• _Set problem_: Retype the opening lines of the listing below, ending with the line that contains "PATH_END = gnd(1200, 1347)[1]", and leave out any pictures.

• _Data_:

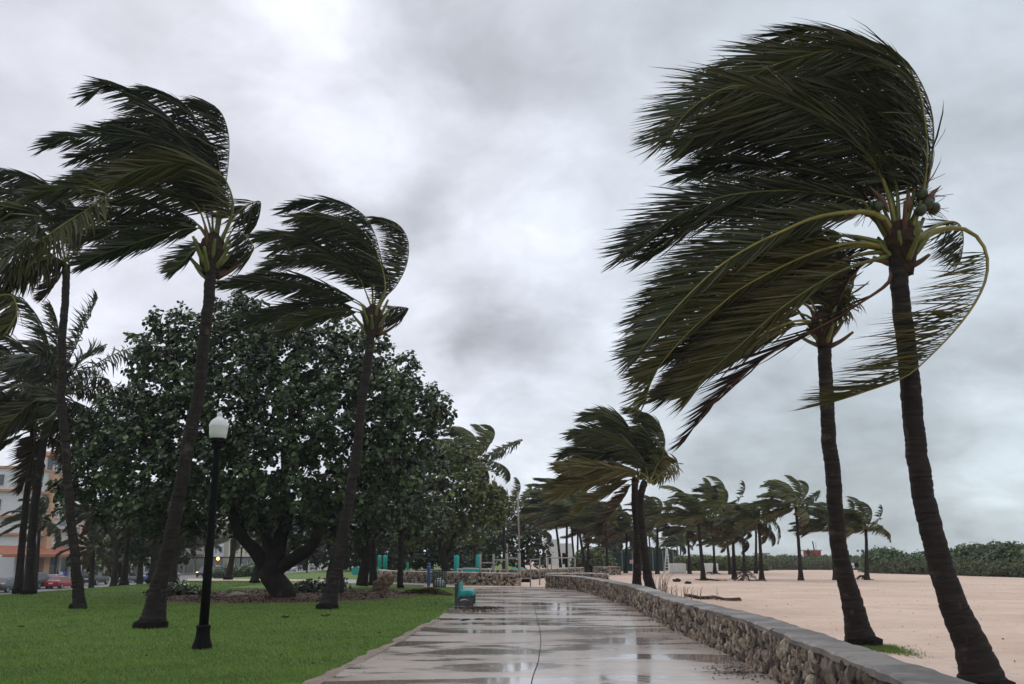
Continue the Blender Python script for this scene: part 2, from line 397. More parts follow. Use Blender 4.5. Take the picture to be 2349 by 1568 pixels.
# smooth the wall line
for _ in range(14): WPs[1:-1] = .5*WPs[1:-1]+.25*(WPs[:-2]+WPs[2:])
_o = np.argsort(WPs[:, 1])
def xr(y): return float(np.interp(y, WPs[_o, 1], WPs[_o, 0]))
def xl(y):
    if y < XL[0][1]: return float(XL[0][0]-(XL[0][1]-y)*.02)
    return float(np.interp(y, XL[:, 1], XL[:, 0]))
def xc(y):
    if y < XC[0][1]: return float(XC[0][0]-(XC[0][1]-y)*.03)
    return float(np.interp(y, XC[:, 1], XC[:, 0]))
PATH_END = gnd(1200, 1347)[1]

def ground_mat(name, c1, c2, c3, s1, s2, rough, bump, bscale, rmin=None):
    m = bpy.data.materials.new(name); m.use_nodes = True; t = m.node_tree; b = t.nodes['Principled BSDF']
    tcn = t.nodes.new('ShaderNodeTexCoord'); O = tcn.outputs['Object']
    a = noi(t, O, s1, 5, .6, .3); e = noi(t, O, s2, 4, .7)
    c = mixc(t, mapr(t, a.outputs[0], .35, .65, 0, 1), c1, c2)
    c = mixc(t, mapr(t, e.outputs[0], .5, .75, 0, .8), c, c3)
    if name == 'beach_sand':
        mp = t.nodes.new('ShaderNodeMapping'); mp.inputs['Scale'].default_value = (.4, .7, 1); t.links.new(O, mp.inputs[0]); w = noi(t, mp.outputs[0], .8, 6, .65, .5); c = mixc(t, mapr(t, w.outputs[0], .48, .66, 0, .35), c, (.44, .315, .24)); w2 = noi(t, O, 26, 4, .7); c = mixc(t, mapr(t, w2.outputs[0], .58, .7, 0, .5), c, (.33, .23, .18))
    t.links.new(c, b.inputs['Base Color']); b.inputs['Roughness'].default_value = rough; b.inputs['Specular IOR Level'].default_value = .25
    bn = noi(t, O, bscale, 5, .7); bp = t.nodes.new('ShaderNodeBump'); bp.inputs['Strength'].default_value = bump; bp.inputs['Distance'].default_value = .05
    t.links.new(bn.outputs[0], bp.inputs['Height']); t.links.new(bp.outputs[0], b.inputs['Normal'])
    MATS[name] = m; return m
M_LAWN = ground_mat('lawn_soil_grass', (.086, .158, .022), (.118, .186, .034), (.070, .095, .026), .35, 9, .85, .6, 45)
M_SAND = ground_mat('beach_sand', (.55, .395, .30), (.64, .485, .385), (.43, .305, .23), .22, 3.4, .9, 1.0, 5)
M_DIRT = ground_mat('mulch_soil', (.17, .115, .08), (.10, .07, .048), (.20, .14, .10), .8, 14, .95, .8, 30)
M_STRIP = ground_mat('pale_sand_strip', (.50, .39, .28), (.58, .46, .34), (.42, .33, .24), .5, 5, .9, .3, 20)
M_ASPH = ground_mat('asphalt', (.05, .05, .052), (.06, .06, .06), (.045, .045, .045), .5, 9, .5, .3, 40)
M_PAVE = ground_mat('pavement_concrete', (.30, .27, .26), (.26, .24, .23), (.22, .2, .19), .5, 6, .6, .2, 40)

def sheet(name, xs, ys, zf, m, kind='structure', mask=None):
    X, Y = np.meshgrid(xs, ys); Z = zf(X, Y)
    V = np.stack([X, Y, Z], -1).reshape(-1, 3); nx = len(xs)
    i = np.arange(len(ys)-1)[:, None]*nx+np.arange(nx-1)[None, :]
    Fq = np.stack([i, i+1, i+nx+1, i+nx], -1).reshape(-1, 4)
    if mask is not None: Fq = Fq[mask(V[Fq].mean(1))]
    return tag(link(name, npmesh(name, V, Fq, m, smooth=True)), kind=kind)
# everything rests on one big sheet out to the horizon
sheet('ground', np.concatenate([[-1500, -400, -120], np.linspace(-70, 80, 40), [200, 500, 1500]]), np.concatenate([[-60, -10], np.linspace(0, 150, 40), [220, 400, 900, 2500]]),
      lambda X, Y: terr(X, Y)-.05, M_LAWN)
sheet('lawn', np.linspace(-49.5, 1.6, 120), np.linspace(-6, 130, 120), lambda X, Y: terr(X, Y)+.004, M_LAWN, mask=lambda c: (c[:, 0] < 1.6))
def sandz(X, Y): return .014+.012*np.sin(X*.9+np.sin(Y*.33)*2)*np.sin(Y*.45)*(Y < 200)+.015
WN = lambda Y: np.interp(Y, WPs[_o, 1], WPs[_o, 0])
# the beach: its left edge follows the wall
ys = np.concatenate([np.linspace(-6, 46.5, 130), np.linspace(47, 150, 60), [250, 500, 1200]]); rows = []
nc = 60
for y in ys:
    x0 = (xr(y)+.22) if y < PATH_END-.3 else (-4.9 if y < 70 else (-2 if y < 95 else 2))
    rows.append([(x0+(150-x0)*(k/(nc-1))**1.8, y) for k in range(nc)])
A = np.array(rows); Vs = np.concatenate([A, np.zeros(A.shape[:2]+(1,))], -1); Vs[..., 2] = sandz(A[..., 0], A[..., 1]); 
n_ = nc; i = np.arange(len(ys)-1)[:, None]*n_+np.arange(n_-1)[None, :]
tag(link('beach_sand', npmesh('beach_sand', Vs.reshape(-1, 3), np.stack([i, i+1, i+n_+1, i+n_], -1).reshape(-1, 4), M_SAND, smooth=True)), kind='structure')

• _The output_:
Continue the Blender Python script for this scene: part 2, from line 397. More parts follow. Use Blender 4.5. Take the picture to be 2349 by 1568 pixels.
# smooth the wall line
for _ in range(14): WPs[1:-1] = .5*WPs[1:-1]+.25*(WPs[:-2]+WPs[2:])
_o = np.argsort(WPs[:, 1])
def xr(y): return float(np.interp(y, WPs[_o, 1], WPs[_o, 0]))
def xl(y):
    if y < XL[0][1]: return float(XL[0][0]-(XL[0][1]-y)*.02)
    return float(np.interp(y, XL[:, 1], XL[:, 0]))
def xc(y):
    if y < XC[0][1]: return float(XC[0][0]-(XC[0][1]-y)*.03)
    return float(np.interp(y, XC[:, 1], XC[:, 0]))
PATH_END = gnd(1200, 1347)[1]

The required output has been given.